What can Positive Peace tell us about protest movements and civil resistance campaigns around the world? We dissect the topic with data and research.

How Positive Peace affects protest movements

Research from the Institute for Economics and Peace (IEP) shows that most violent resistance campaigns and protest movements occur in countries with weaker levels of Positive Peace.

According to IEP, stronger Positive Peace translates into more opportunities for nonviolent conflict resolution.

In countries with weaker Positive Peace, campaigns tend to use violence more often and their goals are typically major structural or regime change. While these aggressive campaigns can achieve some gains, they tend to fall short of major concessions without regime change.

Violent civil resistance movements only occur in extreme circumstances in countries with stronger Positive Peace.

Countries with stronger Positive Peace are more resilient in times of civil unrest. Civil resistance and protest movements tend to be smaller, linger for shorter periods, have moderate aims, are more likely to achieve their goals, and be far less violent.

The differences between countries can be striking: 91 per cent of all violent civil resistance campaigns have been waged in countries with weaker Positive Peace.

The sudden social disruption of civil resistance campaigns are known as endogenous shocks and particular conditions may change rapidly or build over time and result in unexpected events that have the potential to spark violence.

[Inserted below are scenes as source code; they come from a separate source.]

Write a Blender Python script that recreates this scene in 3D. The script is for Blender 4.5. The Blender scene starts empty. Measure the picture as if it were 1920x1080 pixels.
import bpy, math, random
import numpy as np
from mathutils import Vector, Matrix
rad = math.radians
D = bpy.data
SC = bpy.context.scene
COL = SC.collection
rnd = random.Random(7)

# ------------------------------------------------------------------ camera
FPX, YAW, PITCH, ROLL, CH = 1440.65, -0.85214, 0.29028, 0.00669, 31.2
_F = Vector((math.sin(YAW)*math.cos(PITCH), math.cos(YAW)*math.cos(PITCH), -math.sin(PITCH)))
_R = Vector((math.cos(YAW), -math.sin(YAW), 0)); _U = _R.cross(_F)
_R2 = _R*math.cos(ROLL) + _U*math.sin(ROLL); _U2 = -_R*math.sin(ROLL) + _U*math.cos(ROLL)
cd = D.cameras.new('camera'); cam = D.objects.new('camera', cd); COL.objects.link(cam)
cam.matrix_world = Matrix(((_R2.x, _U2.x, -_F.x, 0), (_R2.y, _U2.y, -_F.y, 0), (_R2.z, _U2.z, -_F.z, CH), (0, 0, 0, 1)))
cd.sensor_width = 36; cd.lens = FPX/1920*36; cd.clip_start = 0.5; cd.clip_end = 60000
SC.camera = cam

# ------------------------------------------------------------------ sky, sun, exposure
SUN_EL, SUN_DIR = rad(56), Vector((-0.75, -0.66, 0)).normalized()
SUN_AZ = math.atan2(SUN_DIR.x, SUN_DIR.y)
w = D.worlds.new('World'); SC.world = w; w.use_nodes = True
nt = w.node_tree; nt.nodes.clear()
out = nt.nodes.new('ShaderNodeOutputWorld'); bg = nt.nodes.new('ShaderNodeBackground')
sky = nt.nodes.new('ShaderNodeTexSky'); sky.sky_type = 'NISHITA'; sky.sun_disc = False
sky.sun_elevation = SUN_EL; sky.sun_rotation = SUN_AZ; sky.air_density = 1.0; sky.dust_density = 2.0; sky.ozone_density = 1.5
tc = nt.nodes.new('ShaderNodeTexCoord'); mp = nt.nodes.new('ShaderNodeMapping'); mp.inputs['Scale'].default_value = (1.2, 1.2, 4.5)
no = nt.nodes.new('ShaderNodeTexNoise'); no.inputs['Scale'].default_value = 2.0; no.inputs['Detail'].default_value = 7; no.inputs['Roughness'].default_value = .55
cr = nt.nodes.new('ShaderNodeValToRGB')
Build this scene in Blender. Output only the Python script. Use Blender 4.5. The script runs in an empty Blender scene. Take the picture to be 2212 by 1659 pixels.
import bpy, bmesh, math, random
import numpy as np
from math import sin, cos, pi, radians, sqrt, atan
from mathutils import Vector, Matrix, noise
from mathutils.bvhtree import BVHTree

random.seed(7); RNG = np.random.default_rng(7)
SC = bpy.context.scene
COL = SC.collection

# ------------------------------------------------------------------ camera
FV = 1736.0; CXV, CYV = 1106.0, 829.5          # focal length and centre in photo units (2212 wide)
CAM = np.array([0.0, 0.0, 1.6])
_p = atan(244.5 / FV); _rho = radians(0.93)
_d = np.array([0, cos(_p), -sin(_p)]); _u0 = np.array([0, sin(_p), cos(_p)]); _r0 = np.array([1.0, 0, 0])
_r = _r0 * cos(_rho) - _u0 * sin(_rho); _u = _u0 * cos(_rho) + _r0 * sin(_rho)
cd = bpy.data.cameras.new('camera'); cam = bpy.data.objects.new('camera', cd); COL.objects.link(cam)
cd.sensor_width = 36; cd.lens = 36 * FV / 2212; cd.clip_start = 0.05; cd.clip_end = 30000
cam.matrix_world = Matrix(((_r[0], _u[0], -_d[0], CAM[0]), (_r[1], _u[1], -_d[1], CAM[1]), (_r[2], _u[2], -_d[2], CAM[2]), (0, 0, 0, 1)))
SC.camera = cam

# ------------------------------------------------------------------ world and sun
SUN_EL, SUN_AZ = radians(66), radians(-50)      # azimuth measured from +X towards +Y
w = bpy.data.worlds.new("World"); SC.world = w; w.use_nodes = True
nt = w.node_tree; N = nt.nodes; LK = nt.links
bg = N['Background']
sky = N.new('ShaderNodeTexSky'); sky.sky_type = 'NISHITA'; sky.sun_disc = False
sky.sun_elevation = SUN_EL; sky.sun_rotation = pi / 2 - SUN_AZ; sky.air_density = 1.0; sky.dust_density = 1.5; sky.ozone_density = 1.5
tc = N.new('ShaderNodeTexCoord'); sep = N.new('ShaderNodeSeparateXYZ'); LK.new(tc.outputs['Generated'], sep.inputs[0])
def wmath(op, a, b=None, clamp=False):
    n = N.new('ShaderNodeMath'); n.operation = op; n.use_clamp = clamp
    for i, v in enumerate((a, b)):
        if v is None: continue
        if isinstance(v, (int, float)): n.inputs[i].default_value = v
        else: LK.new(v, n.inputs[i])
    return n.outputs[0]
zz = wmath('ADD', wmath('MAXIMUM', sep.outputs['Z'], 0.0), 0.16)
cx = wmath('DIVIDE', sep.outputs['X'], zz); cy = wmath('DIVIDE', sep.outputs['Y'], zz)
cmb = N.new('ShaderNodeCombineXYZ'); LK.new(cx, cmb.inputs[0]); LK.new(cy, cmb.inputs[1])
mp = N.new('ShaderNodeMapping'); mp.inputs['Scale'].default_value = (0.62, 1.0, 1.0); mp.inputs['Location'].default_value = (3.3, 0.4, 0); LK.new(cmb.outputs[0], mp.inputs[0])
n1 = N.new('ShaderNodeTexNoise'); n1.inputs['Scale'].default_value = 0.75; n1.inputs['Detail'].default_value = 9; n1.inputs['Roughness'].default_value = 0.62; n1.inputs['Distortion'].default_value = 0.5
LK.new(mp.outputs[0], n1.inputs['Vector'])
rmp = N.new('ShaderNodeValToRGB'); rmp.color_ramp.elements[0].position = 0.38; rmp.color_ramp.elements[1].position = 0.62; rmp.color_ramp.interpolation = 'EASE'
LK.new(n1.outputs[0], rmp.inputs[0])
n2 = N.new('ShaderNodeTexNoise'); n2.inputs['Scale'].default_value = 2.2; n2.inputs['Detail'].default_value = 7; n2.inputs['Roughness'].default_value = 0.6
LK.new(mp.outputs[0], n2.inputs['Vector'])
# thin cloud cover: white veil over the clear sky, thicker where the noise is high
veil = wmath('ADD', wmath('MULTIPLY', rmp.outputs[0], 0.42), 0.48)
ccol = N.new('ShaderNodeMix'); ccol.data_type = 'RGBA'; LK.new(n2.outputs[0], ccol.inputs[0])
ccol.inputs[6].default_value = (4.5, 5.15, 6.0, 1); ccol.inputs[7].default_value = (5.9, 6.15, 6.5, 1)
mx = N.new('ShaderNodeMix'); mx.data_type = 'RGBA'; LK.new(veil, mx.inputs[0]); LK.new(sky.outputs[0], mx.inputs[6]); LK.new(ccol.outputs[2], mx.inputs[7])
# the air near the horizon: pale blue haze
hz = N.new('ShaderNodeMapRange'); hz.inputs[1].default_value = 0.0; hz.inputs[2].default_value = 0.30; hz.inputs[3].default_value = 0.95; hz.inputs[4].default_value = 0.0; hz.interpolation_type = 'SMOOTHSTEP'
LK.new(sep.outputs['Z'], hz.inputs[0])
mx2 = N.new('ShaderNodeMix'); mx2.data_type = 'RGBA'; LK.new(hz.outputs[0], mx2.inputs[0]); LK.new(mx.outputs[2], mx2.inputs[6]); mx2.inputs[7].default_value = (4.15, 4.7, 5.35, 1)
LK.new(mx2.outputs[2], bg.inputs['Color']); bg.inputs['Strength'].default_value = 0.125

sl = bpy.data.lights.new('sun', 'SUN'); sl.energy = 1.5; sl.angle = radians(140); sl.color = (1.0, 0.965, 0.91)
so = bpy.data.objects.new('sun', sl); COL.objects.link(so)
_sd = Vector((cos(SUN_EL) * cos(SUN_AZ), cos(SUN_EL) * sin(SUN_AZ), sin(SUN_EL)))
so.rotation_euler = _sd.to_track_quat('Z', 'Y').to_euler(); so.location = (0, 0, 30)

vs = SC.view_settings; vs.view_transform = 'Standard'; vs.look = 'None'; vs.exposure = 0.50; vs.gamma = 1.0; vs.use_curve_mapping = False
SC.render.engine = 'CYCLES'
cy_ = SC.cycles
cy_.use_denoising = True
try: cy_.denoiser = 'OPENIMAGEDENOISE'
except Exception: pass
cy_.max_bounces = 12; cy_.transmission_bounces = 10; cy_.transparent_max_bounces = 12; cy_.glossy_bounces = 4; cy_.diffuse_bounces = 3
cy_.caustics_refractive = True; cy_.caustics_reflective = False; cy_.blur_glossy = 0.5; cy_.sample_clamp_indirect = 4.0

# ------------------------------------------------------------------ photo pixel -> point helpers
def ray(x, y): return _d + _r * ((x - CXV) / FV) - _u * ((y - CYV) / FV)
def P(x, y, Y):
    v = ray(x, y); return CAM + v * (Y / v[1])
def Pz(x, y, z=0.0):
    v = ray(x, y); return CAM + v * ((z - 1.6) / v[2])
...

According to IEP, shocks can be endogenous or exogenous.

They can be catastrophic events that directly cause loss of life or events that trigger the outbreak of violence. Some shocks can be positive events, such as peace negotiations, the introduction of a new technology or the discovery of a new mineral resource deposit.

Endogenous shocks arise from conditions inside a society including economic shocks, industrial disasters, political revolutions, we well as civil resistance campaigns. Exogenous originate from outside the national system, such as natural disasters.

While endogenous shocks are still difficult to predict, IEP data shows that more internal shocks take place in low Positive Peace countries, and the types of shocks differ depending on the levels of Positive Peace.